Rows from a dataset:
## Start

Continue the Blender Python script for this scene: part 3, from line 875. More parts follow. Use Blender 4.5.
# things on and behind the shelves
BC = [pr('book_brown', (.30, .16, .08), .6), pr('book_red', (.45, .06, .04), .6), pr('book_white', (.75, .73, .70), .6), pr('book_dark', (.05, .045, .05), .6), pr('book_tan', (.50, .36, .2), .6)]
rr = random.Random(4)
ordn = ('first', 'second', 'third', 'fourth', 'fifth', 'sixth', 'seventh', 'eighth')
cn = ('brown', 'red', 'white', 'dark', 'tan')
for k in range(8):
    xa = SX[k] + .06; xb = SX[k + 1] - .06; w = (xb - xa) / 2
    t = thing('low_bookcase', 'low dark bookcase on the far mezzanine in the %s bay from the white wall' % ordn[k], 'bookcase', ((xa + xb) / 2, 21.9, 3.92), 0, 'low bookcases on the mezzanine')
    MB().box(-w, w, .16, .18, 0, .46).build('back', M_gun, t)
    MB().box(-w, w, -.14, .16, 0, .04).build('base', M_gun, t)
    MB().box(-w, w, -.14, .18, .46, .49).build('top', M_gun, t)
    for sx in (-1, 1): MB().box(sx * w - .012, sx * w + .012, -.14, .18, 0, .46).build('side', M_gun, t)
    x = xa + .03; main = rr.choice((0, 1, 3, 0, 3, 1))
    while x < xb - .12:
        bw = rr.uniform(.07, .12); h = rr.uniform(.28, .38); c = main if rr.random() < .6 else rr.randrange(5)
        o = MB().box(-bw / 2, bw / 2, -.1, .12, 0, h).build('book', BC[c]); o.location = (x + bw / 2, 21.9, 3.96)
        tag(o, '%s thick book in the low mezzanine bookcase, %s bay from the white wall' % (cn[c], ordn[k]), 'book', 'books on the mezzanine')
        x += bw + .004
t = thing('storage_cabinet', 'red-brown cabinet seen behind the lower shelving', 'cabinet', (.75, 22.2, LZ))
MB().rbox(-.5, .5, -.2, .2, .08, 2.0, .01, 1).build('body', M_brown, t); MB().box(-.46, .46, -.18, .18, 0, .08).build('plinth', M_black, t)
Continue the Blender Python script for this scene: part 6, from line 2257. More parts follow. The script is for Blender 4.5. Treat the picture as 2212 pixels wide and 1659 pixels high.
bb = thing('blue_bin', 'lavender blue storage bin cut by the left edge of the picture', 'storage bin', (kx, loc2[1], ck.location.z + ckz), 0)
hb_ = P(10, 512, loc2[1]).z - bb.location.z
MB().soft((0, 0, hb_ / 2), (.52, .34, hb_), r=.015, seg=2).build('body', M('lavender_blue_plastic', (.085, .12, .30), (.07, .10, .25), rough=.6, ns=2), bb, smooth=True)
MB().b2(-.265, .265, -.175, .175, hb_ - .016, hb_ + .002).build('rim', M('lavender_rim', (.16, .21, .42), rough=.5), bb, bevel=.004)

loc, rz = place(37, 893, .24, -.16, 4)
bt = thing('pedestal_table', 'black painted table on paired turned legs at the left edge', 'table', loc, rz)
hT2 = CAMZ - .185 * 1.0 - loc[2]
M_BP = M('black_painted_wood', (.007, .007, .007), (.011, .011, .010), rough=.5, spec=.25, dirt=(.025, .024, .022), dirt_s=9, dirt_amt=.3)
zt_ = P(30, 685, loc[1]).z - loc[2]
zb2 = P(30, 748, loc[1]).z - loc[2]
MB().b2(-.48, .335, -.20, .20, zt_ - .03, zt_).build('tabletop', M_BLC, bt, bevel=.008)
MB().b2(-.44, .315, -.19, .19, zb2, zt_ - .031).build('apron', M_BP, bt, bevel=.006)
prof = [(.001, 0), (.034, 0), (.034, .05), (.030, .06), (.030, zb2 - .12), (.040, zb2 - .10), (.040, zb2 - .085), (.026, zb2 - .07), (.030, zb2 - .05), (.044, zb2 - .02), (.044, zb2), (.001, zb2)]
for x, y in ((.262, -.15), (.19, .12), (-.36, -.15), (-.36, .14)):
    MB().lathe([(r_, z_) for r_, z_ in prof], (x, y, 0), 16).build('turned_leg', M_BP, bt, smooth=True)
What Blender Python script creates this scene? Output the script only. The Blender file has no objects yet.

## End

* **To do**: Among the entries above, locate the lines containing "Continue the Blender Python script for this scene: part 6, from" and "MB().b2(-.265, .265, -.175, .175, hb_", and transcribe exactly those two lines and all lines between.

* **Expected answer**:
Continue the Blender Python script for this scene: part 6, from line 2257. More parts follow. The script is for Blender 4.5. Treat the picture as 2212 pixels wide and 1659 pixels high.
bb = thing('blue_bin', 'lavender blue storage bin cut by the left edge of the picture', 'storage bin', (kx, loc2[1], ck.location.z + ckz), 0)
hb_ = P(10, 512, loc2[1]).z - bb.location.z
MB().soft((0, 0, hb_ / 2), (.52, .34, hb_), r=.015, seg=2).build('body', M('lavender_blue_plastic', (.085, .12, .30), (.07, .10, .25), rough=.6, ns=2), bb, smooth=True)
MB().b2(-.265, .265, -.175, .175, hb_ - .016, hb_ + .002).build('rim', M('lavender_rim', (.16, .21, .42), rough=.5), bb, bevel=.004)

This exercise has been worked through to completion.